Lately, many of us are sensing the world differently. The land feels more alive, the night more spacious and the wind more articulate. Even time itself seems to have slowed just enough for us to notice that we are not standing alone in the present moment, but at the meeting place of many moments at once.
It is as though something long held in quiet memory is beginning to breathe again.
The Christian tradition has a name for this kind of remembering: anamnesis. It is not simply the recollection of past events. It is the past made present, active and living now. It is the kind of remembering that does not trap us in what has been, but roots us more deeply in what is.
This is the remembering that shapes the heart of Advent.

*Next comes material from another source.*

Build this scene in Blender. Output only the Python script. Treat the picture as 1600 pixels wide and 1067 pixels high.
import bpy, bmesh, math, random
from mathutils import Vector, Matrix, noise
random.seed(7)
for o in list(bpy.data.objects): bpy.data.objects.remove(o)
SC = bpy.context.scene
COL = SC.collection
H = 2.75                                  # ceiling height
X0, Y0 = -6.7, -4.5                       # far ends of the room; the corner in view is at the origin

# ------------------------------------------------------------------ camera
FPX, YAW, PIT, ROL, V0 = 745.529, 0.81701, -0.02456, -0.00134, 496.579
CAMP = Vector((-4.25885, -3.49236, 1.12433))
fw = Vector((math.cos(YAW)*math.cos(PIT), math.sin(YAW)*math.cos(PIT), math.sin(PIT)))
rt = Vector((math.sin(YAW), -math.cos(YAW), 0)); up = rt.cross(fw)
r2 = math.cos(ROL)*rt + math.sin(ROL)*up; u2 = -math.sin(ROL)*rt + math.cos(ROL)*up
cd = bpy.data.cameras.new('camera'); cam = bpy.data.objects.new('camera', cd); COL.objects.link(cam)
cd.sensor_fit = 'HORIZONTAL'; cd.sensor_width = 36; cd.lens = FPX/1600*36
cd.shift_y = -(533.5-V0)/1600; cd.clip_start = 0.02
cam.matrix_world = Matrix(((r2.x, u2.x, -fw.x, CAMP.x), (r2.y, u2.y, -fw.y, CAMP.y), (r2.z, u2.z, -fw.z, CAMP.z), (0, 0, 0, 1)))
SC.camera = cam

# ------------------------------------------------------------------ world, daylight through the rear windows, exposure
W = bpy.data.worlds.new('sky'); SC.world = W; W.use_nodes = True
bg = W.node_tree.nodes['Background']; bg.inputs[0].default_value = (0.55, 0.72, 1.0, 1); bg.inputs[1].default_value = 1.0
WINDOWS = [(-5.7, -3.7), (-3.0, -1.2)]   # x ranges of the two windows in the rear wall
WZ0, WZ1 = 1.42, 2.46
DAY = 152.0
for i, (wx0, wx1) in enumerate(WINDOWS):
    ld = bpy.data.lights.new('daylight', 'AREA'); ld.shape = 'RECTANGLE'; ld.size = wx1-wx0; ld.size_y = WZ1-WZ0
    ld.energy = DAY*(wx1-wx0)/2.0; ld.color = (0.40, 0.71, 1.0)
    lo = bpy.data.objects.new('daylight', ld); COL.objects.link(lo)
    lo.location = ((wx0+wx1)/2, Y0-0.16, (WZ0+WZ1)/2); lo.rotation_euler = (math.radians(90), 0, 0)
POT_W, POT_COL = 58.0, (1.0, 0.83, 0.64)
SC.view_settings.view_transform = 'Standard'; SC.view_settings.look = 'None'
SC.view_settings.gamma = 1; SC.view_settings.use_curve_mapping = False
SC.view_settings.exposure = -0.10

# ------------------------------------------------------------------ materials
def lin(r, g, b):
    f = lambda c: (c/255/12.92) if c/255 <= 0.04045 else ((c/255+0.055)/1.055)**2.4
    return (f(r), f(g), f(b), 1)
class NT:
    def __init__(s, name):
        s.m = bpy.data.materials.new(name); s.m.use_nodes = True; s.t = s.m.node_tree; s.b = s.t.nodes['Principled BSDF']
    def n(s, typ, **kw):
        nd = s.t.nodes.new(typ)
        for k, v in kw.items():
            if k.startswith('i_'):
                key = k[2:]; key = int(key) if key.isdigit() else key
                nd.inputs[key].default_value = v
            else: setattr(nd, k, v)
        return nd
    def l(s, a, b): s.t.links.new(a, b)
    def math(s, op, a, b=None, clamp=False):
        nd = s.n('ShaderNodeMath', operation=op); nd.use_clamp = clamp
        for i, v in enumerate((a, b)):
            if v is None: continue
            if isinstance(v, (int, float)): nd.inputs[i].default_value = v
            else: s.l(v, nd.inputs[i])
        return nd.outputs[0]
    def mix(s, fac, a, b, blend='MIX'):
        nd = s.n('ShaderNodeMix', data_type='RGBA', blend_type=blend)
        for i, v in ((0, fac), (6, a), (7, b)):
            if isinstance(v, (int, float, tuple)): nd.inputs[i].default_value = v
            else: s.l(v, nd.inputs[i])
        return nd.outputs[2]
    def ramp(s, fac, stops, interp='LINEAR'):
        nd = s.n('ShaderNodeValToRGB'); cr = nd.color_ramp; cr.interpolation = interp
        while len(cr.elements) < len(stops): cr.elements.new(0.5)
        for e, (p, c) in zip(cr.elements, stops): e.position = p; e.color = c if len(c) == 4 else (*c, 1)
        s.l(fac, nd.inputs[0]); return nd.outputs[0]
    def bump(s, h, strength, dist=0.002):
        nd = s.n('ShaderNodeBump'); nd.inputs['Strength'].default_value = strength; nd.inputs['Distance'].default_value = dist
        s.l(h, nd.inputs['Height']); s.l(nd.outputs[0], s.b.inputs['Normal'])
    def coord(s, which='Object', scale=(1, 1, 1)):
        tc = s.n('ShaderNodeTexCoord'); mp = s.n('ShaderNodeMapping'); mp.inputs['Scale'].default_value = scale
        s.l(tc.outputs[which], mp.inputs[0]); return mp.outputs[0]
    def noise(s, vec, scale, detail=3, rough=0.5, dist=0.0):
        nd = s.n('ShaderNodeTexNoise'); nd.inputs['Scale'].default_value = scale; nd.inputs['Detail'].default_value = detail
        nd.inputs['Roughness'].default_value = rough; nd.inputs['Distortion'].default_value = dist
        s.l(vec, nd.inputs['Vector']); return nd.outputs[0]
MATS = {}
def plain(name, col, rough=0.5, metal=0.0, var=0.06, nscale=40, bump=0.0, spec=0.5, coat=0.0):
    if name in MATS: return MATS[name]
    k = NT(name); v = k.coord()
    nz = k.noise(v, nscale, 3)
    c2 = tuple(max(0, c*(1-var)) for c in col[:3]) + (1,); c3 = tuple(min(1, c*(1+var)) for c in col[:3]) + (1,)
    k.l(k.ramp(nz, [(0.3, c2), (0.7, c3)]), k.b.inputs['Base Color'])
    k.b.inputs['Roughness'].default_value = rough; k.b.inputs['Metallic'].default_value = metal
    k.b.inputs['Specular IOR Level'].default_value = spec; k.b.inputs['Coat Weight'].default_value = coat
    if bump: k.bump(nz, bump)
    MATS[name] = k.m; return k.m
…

Advent is a season of waiting, for sure but it is not an empty waiting. It is a waiting full of memory and promise, where the long faithfulness of God begins to gather itself once more into flesh, breath, and light.
We are not only waiting for Christ to come, we are learning how to recognise where Christ has always been.
In these dark weeks of the year the soul naturally turns inward. The days shorten and the evenings draw us closer to hearth and lamp, and the land itself seems to rest. It is precisely in this resting that something in us becomes receptive again — no longer strained toward productivity, but softened into attentiveness.
The old Celtic tradition understood this instinctively. Prayer was never separated from place, nor faith from season. The world itself was a text to be read — through frost and flame, storm and stillness, seedtime and harvest. Creation was not a backdrop to spiritual life rather it was its very language.
Perhaps this is why Advent still works upon us so quietly and so powerfully. It aligns the human heart once more with the wider rhythms of the earth and the deeper rhythms of God.
And so we wait in the dark but not because God is absent from us, rather because God is hidden in the way a seed is hidden — in preparation and in readiness to appear when the time is come.
There are seasons when the past begins to feel strangely near, not in any nostalgic sense, but as depth. As if our lives are being gently drawn back into a story that did not begin with us, and will not end with us. We sense that we are carried by hands both older and wider than our own small histories. This is not about turning backward, it's more about being grounded.
Advent grounds us again in the long memory of God — a memory that has travelled through generations, wildernesses, exiles, songs and silences, carrying light through darkness without ever failing.
And now we find ourselves here again, on the edge of another Christmas, standing in the dark with only a small flame trembling in our hands.
We do not yet see clearly, but we do feel that something is already stirring.
Perhaps Advent is not only about waiting for the Light.
Perhaps it is about learning to recognise where the Light has been quietly glowing all along — in us, in the land beneath our feet, and in the hidden places of the world.